EnergyREV researchers extend the ADEPT Smart Local Energy System demonstrator

EnergyREV researchers extend the ADEPT Smart Local Energy System demonstrator

George Konstanopolous, Elena Gaura, Nandor Verba and Pablo Rodolfo Baldivieso Monasterios, EnergyREV's Cyber-physical Advances WP.

Over the past few months EnergyREV researchers from Coventry and Sheffield Universities who specialise in cyber-physical advances have been working with the design team of the ‘Advanced multi-Energy management and oPTimisation time shifting platform (ADEPT)’ demonstrator (https://www.infiniterenewables.com/adept-microgrid/) to extend its smart features and capabilities.

The ADEPT system is located in Ebbw Vale, South Wales and consists of a wind turbine, a hybrid-battery storage and a photovoltaic solar system with an industrial load (GS Yuasa Battery site). The system is integrated within a micro-grid to investigate the potential to maximise the utilisation of clean and cheap electricity for the benefits of the local consumers. Information from renewable energy resources generation and consumption is gathered at the Sheffield University laboratory, where the remote control and monitoring system has been set up.

A thorough review of the original ADEPT demonstrator has been carried out by the EnergyREV team and a detailed plan for extending the existing monitoring, communication, control and intelligent decision-making capabilities of the system was proposed. This will enhance the ADEPT demonstrators’ flexibility and help pave the way towards scale-up of the system.

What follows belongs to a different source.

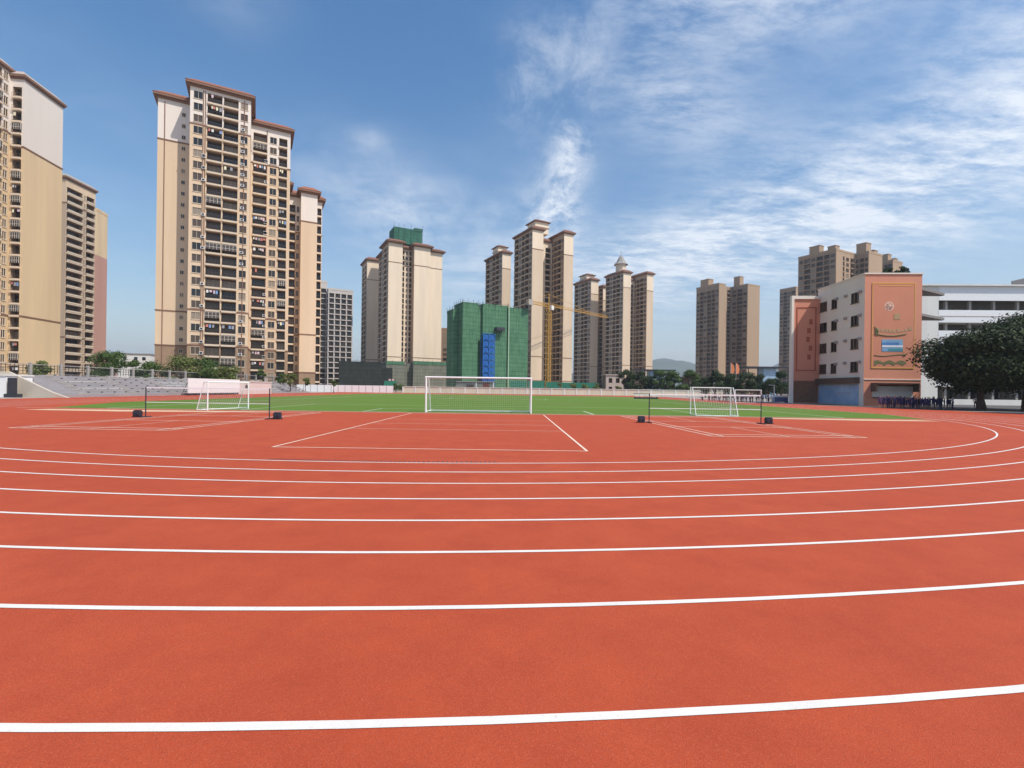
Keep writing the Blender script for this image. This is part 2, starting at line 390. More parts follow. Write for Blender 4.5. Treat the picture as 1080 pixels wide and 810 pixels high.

Initial work to extend ADEPT was undertaken in November, where the Sheffield University monitoring system was connected to a flexible digital-framework device developed at Coventry University that imitates two virtual domestic consumers. This extension demonstrates how the ADEPT system can incorporate more consumers into its existing micro-grid infrastructure and how the intelligent monitoring and decision-making mechanisms can handle multiple consumers for future expansion scenarios.

The virtual system, developed at Coventry University, can not only interact with the physical devices in Sheffield, but also enables a secure and reliable connection with the ’agent-based’ testing facility, currently being designed by University of Strathclyde in Glasgow. This facility will demonstrate how ‘agent-based’ approaches can be used to support the existing controllers at each of the distributed generation unit - wind turbine, battery storage and solar system - to enable seamless integration of additional renewable energy units in the ADEPT infrastructure in the near future.

This work will prove that it is possible to establish links between the three different elements of control, monitoring and simulation which are located in the geographically dispersed cities of Sheffield, Coventry and Glasgow. These are collecting and analysing data from the ADEPT demonstrator located in South Wales. This will enable the EnergyREV cyber-physical advances team to investigate where new components and units, including different renewables and consumers, can be added without the need to reconfigure the entire system which is time consuming and expensive.

Future work will focus on offline analysis of the hybrid-battery storage system to allow accurate modelling its characteristics, as well as the design of a unified communication protocol within the ADEPT system in South Wales which will achieve improved monitoring and optimal power management; thus further enhancing the system intelligence.

The EnergyREV team would like to thank the ADEPT team for their time and for letting them work together on their interesting Smart Local Energy System.